Paul Omodei

Paul Omodei


    Minister rejects claims about local government inquiries

    19/05/2000 1:46 PM

    Local Government Minister Paul Omodei has rejected assertions by lawyer Denis McLeod that inquiries are undermining local government.

    Mr McLeod’s criticisms were first made in a client bulletin shortly before the tabling of the report of the inquiry into the City of Cockburn, in which he was involved, and were then publicised in the media.

    Mr Omodei said that the real situation was significantly different from the picture Mr McLeod painted.

    Since 1996 when the new Local Government Act came into effect there had been only four local governments subject to major inquiries, and only two of those directly involved lawyers.
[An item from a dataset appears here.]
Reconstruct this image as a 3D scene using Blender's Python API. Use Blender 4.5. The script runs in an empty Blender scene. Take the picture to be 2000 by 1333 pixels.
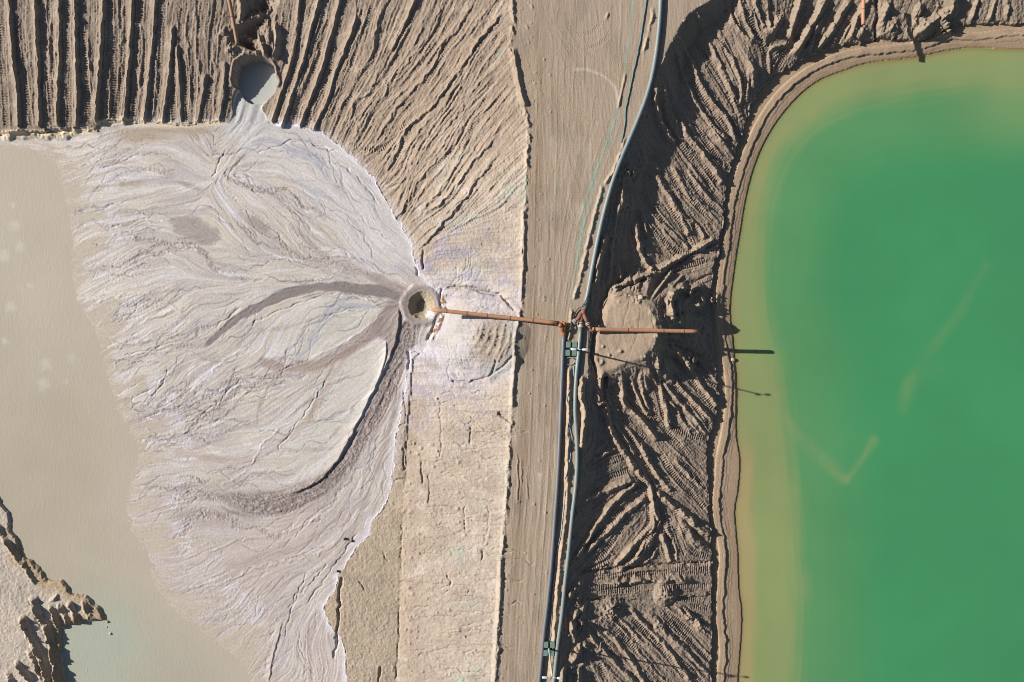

    Those two were Wanneroo and Cockburn. Wanneroo was really the continuation of the Wanneroo Royal Commissions, and it was doubtful that anyone would argue that Cockburn did not need to be investigated.

    The other two important inquiries involved York and East Fremantle. Following those inquiries, York had sorted out its problems and East Fremantle was currently working through its difficulties.

    In the same period there had been 38 Council Advice Programs which were voluntary peer review processes in which Councils sought assistance and advice from the Department.

    This hardly measured up to Mr McLeod’s assertion that councils seemed to have a tremendous fear of scrutiny.

    “It seems more likely that the fear of scrutiny is proportionate to the level of wrong-doing, while councils which are genuine about local problems are happy to ask the department for assistance,” Mr Omodei said.

    “I also disagree with Mr McLeod’s claim that the circumstances in which an inquiry can be ordered need to be more clearly defined.

    “A close look at the variety of matters examined in the Cockburn Inquiry shows that it is very difficult to imagine, much less define, all the circumstances that might occur which warrant examination.

    “It needs to be remembered also that the Local Government Act covers all local governments from the City of Perth to shires like Sandstone, with 166 people in an area of 28,000 square kilometres.

    “The Department has the responsibility to assist and to scrutinise all of them in whatever circumstances arise.

    “Their autonomy is respected in that they cannot be ordered to make decisions – and the new Act removed 80 per cent of the circumstances in which they previously needed the Minister’s permission to make decisions.

    “At the same time, however, councils are accountable both to their local community and to the State Government representing the whole Western Australian community.

    “Local governments are truly local in the sense that they govern their local area and their local community within the powers and responsibilities bestowed on them.

    “But at the same time, a council is part of the undivided whole that is Western Australia and it must carry out its duties within that larger framework.

    “The Department does its utmost to protect and preserve both these aspects of Local Government and I believe it is doing an excellent job.

    “Its assistance is not confined to formal or informal inquiries. Advice is given daily in response to requests and in regular newsletters.

    “Since the new Act was introduced, thorough training programs have been developed for councillors and staff and these are being offered around the State.

    “The Department has also received from the State Government $1.8 million a year which is disbursed through the Local Government Development Fund, mainly for research and development programs to assist particular groups or local government as a whole.

    “All of these things are a long way from the handful of formal inquiries carried out by the Department or by independent inquirers as in the Cockburn case.

    “It is the behaviours uncovered by such inquiries, rather than the inquiries themselves, which tend to undermine local government.

    “I believe that is why there is no clamour from the public to abandon, or even reduce, the supervision of local government.”